> Records supplied:
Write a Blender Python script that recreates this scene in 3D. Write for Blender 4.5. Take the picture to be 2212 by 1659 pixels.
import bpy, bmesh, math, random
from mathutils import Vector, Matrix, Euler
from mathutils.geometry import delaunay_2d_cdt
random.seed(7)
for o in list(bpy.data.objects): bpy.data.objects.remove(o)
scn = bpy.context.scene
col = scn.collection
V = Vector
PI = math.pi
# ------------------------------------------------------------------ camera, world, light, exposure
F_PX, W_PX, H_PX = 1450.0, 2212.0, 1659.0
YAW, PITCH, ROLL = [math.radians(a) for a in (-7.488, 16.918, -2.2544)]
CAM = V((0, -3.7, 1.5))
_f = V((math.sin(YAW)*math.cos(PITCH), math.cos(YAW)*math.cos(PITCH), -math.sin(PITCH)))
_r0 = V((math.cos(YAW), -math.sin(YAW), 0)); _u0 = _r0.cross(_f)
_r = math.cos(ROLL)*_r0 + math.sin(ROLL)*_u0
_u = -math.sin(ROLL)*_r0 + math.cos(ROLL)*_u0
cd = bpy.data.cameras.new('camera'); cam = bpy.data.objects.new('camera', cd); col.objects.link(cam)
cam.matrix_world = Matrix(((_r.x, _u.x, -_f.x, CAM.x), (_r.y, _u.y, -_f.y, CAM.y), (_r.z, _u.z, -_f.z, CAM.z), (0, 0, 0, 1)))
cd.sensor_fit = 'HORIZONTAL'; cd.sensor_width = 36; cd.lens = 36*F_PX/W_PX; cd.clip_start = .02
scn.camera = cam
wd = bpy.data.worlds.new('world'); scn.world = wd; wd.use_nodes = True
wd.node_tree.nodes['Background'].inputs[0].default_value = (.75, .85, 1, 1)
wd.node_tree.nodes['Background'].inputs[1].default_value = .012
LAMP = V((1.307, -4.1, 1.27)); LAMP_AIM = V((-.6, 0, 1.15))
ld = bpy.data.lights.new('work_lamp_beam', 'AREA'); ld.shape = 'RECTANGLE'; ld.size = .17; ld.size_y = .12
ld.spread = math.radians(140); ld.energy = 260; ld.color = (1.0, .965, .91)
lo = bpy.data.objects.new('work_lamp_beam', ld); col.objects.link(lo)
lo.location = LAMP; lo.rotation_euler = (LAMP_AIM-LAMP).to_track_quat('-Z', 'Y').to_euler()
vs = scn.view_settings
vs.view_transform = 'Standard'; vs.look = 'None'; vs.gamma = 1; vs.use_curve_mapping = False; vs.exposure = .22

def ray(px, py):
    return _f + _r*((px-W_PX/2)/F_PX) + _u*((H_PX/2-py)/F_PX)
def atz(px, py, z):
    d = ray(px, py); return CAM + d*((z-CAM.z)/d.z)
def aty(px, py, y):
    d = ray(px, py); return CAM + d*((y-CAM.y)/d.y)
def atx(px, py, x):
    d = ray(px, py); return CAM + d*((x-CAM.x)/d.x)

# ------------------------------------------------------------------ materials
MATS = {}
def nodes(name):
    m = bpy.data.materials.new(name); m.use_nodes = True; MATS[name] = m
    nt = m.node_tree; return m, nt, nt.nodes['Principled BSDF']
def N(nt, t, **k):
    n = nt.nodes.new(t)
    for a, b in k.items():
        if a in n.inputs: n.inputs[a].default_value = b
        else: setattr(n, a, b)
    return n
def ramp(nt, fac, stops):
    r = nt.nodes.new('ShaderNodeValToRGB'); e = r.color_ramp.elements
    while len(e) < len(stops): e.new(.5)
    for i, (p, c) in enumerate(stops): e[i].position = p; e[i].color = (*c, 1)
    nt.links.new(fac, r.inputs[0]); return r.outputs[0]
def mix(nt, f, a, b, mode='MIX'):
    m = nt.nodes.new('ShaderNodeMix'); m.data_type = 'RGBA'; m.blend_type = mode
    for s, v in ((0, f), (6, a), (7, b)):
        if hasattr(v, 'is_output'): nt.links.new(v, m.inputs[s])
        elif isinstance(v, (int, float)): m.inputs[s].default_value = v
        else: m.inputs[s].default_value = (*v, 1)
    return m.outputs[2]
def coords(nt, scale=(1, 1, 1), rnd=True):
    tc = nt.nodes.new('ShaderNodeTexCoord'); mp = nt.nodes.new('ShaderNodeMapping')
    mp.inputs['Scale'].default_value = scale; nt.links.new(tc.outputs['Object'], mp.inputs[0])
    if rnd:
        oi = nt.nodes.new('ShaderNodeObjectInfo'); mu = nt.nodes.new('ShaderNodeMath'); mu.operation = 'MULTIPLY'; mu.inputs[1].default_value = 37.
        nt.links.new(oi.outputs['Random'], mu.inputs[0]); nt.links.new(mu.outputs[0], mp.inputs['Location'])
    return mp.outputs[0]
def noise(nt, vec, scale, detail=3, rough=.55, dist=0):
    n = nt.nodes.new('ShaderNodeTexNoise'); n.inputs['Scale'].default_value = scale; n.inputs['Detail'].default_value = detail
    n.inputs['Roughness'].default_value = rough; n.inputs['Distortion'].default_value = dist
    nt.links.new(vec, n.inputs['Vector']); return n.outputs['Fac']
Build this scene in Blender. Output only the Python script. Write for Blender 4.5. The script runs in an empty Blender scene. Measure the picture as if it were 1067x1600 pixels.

> Given instruction:
Print the material above verbatim, first line through the line containing "vs.view_transform = 'Standard';", both included.

> Response below:
Write a Blender Python script that recreates this scene in 3D. Write for Blender 4.5. Take the picture to be 2212 by 1659 pixels.
import bpy, bmesh, math, random
from mathutils import Vector, Matrix, Euler
from mathutils.geometry import delaunay_2d_cdt
random.seed(7)
for o in list(bpy.data.objects): bpy.data.objects.remove(o)
scn = bpy.context.scene
col = scn.collection
V = Vector
PI = math.pi
# ------------------------------------------------------------------ camera, world, light, exposure
F_PX, W_PX, H_PX = 1450.0, 2212.0, 1659.0
YAW, PITCH, ROLL = [math.radians(a) for a in (-7.488, 16.918, -2.2544)]
CAM = V((0, -3.7, 1.5))
_f = V((math.sin(YAW)*math.cos(PITCH), math.cos(YAW)*math.cos(PITCH), -math.sin(PITCH)))
_r0 = V((math.cos(YAW), -math.sin(YAW), 0)); _u0 = _r0.cross(_f)
_r = math.cos(ROLL)*_r0 + math.sin(ROLL)*_u0
_u = -math.sin(ROLL)*_r0 + math.cos(ROLL)*_u0
cd = bpy.data.cameras.new('camera'); cam = bpy.data.objects.new('camera', cd); col.objects.link(cam)
cam.matrix_world = Matrix(((_r.x, _u.x, -_f.x, CAM.x), (_r.y, _u.y, -_f.y, CAM.y), (_r.z, _u.z, -_f.z, CAM.z), (0, 0, 0, 1)))
cd.sensor_fit = 'HORIZONTAL'; cd.sensor_width = 36; cd.lens = 36*F_PX/W_PX; cd.clip_start = .02
scn.camera = cam
wd = bpy.data.worlds.new('world'); scn.world = wd; wd.use_nodes = True
wd.node_tree.nodes['Background'].inputs[0].default_value = (.75, .85, 1, 1)
wd.node_tree.nodes['Background'].inputs[1].default_value = .012
LAMP = V((1.307, -4.1, 1.27)); LAMP_AIM = V((-.6, 0, 1.15))
ld = bpy.data.lights.new('work_lamp_beam', 'AREA'); ld.shape = 'RECTANGLE'; ld.size = .17; ld.size_y = .12
ld.spread = math.radians(140); ld.energy = 260; ld.color = (1.0, .965, .91)
lo = bpy.data.objects.new('work_lamp_beam', ld); col.objects.link(lo)
lo.location = LAMP; lo.rotation_euler = (LAMP_AIM-LAMP).to_track_quat('-Z', 'Y').to_euler()
vs = scn.view_settings
vs.view_transform = 'Standard'; vs.look = 'None'; vs.gamma = 1; vs.use_curve_mapping = False; vs.exposure = .22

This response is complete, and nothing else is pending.